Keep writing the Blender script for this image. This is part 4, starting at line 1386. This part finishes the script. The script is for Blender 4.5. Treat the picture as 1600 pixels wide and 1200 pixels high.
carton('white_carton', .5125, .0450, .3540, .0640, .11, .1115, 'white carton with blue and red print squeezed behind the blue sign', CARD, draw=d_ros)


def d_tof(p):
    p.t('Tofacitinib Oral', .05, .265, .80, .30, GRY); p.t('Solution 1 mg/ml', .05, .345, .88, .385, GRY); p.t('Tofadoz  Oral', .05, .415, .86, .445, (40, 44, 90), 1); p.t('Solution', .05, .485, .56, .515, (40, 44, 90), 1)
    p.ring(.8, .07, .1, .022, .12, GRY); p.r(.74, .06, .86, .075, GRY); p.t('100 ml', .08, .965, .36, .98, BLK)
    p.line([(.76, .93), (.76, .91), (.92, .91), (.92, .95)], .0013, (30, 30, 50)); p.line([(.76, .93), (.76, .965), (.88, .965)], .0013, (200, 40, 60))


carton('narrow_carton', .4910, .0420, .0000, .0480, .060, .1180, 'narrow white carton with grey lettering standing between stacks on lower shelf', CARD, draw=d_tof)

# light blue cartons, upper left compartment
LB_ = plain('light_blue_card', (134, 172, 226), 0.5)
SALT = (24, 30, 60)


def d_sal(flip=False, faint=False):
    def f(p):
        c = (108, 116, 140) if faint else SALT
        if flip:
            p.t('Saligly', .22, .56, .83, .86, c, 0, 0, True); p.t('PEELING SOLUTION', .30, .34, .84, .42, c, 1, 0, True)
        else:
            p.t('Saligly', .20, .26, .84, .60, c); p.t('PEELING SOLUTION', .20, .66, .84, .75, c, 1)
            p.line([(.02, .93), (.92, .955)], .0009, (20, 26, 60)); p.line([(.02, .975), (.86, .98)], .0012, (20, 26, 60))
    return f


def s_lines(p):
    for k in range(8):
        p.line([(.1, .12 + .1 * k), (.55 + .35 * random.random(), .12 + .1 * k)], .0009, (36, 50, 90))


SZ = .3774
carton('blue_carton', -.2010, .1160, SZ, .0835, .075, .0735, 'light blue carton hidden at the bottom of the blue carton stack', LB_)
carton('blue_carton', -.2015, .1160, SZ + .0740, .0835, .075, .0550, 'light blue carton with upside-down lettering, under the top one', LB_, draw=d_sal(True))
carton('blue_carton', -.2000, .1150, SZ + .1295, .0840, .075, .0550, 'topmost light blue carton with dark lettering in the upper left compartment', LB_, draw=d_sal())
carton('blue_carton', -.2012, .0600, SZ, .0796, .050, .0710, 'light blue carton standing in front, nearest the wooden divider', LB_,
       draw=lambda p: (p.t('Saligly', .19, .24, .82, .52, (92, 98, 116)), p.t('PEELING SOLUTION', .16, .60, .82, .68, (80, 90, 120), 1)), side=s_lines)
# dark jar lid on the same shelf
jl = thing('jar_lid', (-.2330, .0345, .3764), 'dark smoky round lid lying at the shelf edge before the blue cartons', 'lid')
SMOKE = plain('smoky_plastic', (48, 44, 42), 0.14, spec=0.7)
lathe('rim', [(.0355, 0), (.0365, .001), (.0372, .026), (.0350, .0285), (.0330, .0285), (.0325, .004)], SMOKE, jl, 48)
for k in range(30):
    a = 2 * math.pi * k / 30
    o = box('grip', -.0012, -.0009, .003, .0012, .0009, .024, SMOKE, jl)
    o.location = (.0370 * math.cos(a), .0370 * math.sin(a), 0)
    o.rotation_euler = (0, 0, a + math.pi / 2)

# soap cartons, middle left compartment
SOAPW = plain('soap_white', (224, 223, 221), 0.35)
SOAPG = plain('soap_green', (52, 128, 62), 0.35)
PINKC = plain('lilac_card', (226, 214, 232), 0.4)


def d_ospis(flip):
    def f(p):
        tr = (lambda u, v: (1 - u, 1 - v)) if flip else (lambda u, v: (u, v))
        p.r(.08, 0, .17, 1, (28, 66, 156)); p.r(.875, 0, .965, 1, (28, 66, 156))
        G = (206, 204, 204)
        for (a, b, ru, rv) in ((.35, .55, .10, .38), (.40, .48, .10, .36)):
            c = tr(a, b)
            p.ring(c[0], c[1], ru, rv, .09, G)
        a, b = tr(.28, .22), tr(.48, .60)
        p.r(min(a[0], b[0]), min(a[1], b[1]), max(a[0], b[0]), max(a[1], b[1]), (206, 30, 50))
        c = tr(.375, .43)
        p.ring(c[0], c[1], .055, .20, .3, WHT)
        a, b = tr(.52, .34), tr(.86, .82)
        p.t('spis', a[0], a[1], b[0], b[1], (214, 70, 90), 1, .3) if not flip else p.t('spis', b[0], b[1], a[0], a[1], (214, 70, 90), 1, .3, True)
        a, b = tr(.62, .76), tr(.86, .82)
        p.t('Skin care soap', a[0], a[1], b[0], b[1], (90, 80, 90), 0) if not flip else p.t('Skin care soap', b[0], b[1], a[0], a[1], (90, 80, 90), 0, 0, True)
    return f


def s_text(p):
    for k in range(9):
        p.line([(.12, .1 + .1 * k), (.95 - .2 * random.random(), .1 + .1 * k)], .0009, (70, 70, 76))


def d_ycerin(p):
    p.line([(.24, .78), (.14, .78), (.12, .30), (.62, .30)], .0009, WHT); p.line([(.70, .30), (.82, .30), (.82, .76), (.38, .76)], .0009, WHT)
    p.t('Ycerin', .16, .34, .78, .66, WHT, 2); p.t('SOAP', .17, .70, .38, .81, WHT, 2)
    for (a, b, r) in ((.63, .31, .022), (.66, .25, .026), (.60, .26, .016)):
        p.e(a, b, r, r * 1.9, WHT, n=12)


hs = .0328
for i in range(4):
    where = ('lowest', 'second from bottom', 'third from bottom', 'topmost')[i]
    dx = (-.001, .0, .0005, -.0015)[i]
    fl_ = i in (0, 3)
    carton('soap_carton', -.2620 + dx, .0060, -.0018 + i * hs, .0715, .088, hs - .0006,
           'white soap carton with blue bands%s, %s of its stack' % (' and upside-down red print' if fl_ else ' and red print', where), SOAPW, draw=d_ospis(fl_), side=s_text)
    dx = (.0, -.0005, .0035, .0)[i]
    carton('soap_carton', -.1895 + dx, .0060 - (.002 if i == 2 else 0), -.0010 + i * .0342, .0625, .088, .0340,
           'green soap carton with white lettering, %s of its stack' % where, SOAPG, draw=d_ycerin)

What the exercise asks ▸
From the first line above through the line that contains "sign', CARD, draw=d_ros)", quote each line exactly. Output nothing more.

Solved exercise ▸
Keep writing the Blender script for this image. This is part 4, starting at line 1386. This part finishes the script. The script is for Blender 4.5. Treat the picture as 1600 pixels wide and 1200 pixels high.
carton('white_carton', .5125, .0450, .3540, .0640, .11, .1115, 'white carton with blue and red print squeezed behind the blue sign', CARD, draw=d_ros)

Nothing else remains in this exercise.